20.   In summary, the evidence shows that Dae Hwa owes the applicant $3,601. The applicant is entitled to pre-judgment interest under the Court Order Interest Act (COIA). I find that applicant is entitled to such interest from October 3, 2018, given that Dae Hwa was invoiced on that date. I dismiss the applicant’s remaining claims against Mr. Lee.

TRIBUNAL FEES AND DISPUTE-RELATED EXPENSES

21.   Under section 49 of the Act, and the tribunal rules, the tribunal will generally order an unsuccessful party to reimburse a successful party for tribunal fees and reasonable expenses related to the dispute resolution process. I see no reason in this case to deviate from the general rule.

22.   The applicant was largely successful in this dispute. I therefore award the applicant $175 for reimbursement of tribunal fees. The applicant did not claim dispute related-expenses.

ORDERS

23.  Within 30 days of this decision, I order Dae Hwa to pay the applicant a total of $3,827.35, broken down as follows:

a.    $3,601.00 in debt,

b.    $51.35 in pre-judgment interest under the COIA from October 3, 2018, and

c.    $175.00 as reimbursement of tribunal fees and dispute-related expenses.

24.  The applicant is entitled to post-judgment interest under the COIA.

25.  The applicant’s remaining claims are dismissed.

26.  Under section 48 of the Act, the tribunal will not provide the parties with the Order giving final effect to this decision until the time for making a notice of objection under section 56.1(2) has expired and no notice of objection has been made. The time for filing a notice of objection is 28 days after the party receives notice of the tribunal’s final decision.
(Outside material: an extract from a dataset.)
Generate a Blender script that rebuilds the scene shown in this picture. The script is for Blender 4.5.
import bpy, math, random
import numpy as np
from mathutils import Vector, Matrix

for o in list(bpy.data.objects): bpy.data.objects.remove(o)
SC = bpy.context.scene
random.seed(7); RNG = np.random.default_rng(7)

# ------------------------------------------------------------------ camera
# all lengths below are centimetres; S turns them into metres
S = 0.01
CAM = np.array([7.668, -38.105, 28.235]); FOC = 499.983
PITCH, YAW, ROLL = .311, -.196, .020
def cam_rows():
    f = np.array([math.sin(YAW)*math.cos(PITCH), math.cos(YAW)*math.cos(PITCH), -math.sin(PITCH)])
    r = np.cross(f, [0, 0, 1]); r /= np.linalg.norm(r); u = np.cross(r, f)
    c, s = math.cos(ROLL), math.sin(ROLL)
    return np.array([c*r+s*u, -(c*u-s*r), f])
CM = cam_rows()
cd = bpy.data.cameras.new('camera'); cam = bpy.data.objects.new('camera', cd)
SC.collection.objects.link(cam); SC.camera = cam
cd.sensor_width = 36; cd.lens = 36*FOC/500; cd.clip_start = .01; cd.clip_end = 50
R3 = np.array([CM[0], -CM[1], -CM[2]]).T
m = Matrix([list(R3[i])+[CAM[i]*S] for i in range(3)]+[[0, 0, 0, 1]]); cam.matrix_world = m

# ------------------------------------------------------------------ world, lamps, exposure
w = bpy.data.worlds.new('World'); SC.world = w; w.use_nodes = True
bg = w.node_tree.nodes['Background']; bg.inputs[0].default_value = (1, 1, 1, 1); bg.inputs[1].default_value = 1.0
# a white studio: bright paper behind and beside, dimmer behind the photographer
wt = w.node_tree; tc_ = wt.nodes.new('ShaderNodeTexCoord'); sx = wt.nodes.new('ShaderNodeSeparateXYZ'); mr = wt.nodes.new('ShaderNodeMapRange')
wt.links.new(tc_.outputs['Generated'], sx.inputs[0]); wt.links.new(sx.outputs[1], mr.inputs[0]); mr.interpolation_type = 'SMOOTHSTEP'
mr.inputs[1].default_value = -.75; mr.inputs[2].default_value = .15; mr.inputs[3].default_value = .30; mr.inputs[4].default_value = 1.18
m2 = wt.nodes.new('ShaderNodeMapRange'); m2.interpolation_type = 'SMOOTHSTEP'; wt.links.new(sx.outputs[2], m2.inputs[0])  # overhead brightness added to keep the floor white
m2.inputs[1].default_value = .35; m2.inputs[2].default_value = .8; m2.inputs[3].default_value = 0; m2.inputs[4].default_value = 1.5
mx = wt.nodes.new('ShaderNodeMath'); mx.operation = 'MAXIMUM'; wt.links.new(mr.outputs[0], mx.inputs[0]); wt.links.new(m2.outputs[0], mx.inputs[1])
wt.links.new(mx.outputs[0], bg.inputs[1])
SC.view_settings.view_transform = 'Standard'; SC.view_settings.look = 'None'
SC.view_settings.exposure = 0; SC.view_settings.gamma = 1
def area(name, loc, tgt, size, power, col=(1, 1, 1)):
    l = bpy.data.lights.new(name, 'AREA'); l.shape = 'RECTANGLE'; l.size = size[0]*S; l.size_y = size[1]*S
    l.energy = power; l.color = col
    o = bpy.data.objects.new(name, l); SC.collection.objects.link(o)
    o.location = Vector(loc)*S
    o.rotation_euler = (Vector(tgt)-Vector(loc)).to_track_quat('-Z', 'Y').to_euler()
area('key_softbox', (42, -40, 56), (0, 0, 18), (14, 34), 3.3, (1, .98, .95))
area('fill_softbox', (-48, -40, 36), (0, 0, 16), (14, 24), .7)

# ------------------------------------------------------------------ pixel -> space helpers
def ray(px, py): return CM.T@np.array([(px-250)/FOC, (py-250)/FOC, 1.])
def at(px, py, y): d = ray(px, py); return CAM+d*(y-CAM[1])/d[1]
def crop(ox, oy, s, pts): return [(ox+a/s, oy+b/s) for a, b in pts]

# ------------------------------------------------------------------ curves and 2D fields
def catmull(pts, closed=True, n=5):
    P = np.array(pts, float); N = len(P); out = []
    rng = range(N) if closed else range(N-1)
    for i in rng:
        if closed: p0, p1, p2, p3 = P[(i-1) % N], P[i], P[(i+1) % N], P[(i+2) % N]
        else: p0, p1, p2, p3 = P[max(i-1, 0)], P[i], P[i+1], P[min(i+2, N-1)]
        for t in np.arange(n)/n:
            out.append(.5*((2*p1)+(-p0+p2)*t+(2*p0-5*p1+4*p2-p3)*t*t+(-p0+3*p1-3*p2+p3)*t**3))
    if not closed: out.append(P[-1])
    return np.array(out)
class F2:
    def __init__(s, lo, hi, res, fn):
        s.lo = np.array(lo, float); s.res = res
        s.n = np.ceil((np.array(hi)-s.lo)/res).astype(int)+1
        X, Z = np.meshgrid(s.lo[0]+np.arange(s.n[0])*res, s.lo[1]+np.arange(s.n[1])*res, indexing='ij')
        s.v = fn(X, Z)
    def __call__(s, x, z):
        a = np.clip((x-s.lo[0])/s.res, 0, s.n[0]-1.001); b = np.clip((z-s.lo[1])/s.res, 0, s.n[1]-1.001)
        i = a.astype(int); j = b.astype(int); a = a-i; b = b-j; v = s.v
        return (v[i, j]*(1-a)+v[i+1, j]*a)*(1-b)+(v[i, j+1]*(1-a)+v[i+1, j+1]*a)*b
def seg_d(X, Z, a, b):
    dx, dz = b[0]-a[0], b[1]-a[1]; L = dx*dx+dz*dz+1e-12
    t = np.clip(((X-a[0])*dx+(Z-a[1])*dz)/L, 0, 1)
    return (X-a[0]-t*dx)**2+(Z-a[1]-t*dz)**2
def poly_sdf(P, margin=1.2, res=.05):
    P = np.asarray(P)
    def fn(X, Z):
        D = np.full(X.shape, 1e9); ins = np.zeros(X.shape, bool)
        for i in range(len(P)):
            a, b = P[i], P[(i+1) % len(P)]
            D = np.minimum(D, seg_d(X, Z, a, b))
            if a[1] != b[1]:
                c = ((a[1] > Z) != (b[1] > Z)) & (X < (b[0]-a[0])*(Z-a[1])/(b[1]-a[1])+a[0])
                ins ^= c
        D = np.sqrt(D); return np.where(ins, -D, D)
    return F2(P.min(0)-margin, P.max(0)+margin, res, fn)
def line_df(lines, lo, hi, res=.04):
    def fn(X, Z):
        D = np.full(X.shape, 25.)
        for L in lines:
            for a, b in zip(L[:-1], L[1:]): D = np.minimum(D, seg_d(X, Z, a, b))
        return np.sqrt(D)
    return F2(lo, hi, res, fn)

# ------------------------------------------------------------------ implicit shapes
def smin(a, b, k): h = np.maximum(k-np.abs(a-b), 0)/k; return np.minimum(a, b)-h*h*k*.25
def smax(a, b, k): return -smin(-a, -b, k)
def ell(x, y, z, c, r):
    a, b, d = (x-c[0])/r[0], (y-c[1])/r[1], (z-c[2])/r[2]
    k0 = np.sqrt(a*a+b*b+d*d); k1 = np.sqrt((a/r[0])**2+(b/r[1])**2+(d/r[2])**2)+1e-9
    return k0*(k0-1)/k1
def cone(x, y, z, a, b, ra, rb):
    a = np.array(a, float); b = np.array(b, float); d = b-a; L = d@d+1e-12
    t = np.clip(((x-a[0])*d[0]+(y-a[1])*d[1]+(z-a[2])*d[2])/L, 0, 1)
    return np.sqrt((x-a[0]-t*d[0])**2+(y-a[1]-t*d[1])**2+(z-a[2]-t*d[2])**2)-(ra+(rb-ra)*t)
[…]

27.  Under section 58.1 of the Act, a validated copy of the tribunal’s order can be enforced through the Provincial Court of British Columbia. A tribunal order can only be enforced if it is an approved consent resolution order, or, if no objection has been made and the time for filing a notice of objection has passed. Once filed, a tribunal order has the same force and effect as an order of the Provincial Court of British Columbia.